Antonio Sánchez Alarcón
El acto de votar es considerado el pilar fundamental de la democracia. Pero, ¿qué sucede cuando las elecciones son organizadas por un régimen tiránico que no garantiza condiciones mínimas de transparencia? En contextos donde el fraude es sistemático y los resultados están predeterminados, la participación electoral no solo se vuelve irrelevante, sino que puede legitimar un sistema autoritario. Filósofos y politólogos han advertido sobre este dilema, destacando que en tales circunstancias el voto no representa un ejercicio de soberanía popular, sino un mecanismo de simulacro para perpetuar el poder.

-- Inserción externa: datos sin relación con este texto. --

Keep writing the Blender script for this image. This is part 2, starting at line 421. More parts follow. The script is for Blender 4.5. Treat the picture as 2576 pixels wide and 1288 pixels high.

El politólogo Juan Linz, en su estudio sobre los regímenes autoritarios, subraya que muchas dictaduras modernas recurren a elecciones fraudulentas para proyectar una imagen de legitimidad. Según Linz, estas elecciones «no cumplen con los requisitos mínimos de competitividad y pluralismo», ya que los resultados son predecibles y no representan una amenaza real para el poder establecido. En este contexto, la participación electoral puede ser utilizada como una herramienta propagandística para consolidar la autoridad del régimen y justificar su permanencia en el poder ante la comunidad internacional.
Del mismo modo, el politólogo Steven Levitsky, en su obra Cómo mueren las democracias, argumenta que los regímenes autoritarios suelen manipular los procesos electorales para disfrazar su naturaleza despótica. Cuando un gobierno impone restricciones a la oposición, controla los medios de comunicación y persigue a sus adversarios, las elecciones dejan de ser un mecanismo genuino de alternancia política y se convierten en un espectáculo dirigido por el poder. En estos casos, la participación electoral de los ciudadanos puede interpretarse como una aceptación tácita del sistema, debilitando cualquier posibilidad de resistencia efectiva.
Quienes defienden la participación en elecciones amañadas suelen argumentar que el voto sigue siendo una herramienta de expresión política y que la abstención sólo facilita la hegemonía del régimen. Sin embargo, esta perspectiva ignora que, en escenarios donde la transparencia electoral está comprometida, el voto se convierte en un mero trámite sin consecuencias reales. La oposición legítima puede verse obligada a participar, pero a menudo termina sirviendo a los intereses del régimen al validar un proceso cuyo desenlace ya está escrito.
Cuando un régimen tiránico controla todos los aspectos del proceso electoral, votar deja de ser una herramienta de cambio y se convierte en una formalidad que beneficia al poder en turno. Como afirman Linz y Levitsky, en estos casos la verdadera resistencia no radica en participar de un juego manipulado, sino en desenmascarar su naturaleza y buscar estrategias alternativas para la transformación política. La historia demuestra que las dictaduras no caen por elecciones controladas, sino por la presión de movimientos organizados que desafían su estructura de poder.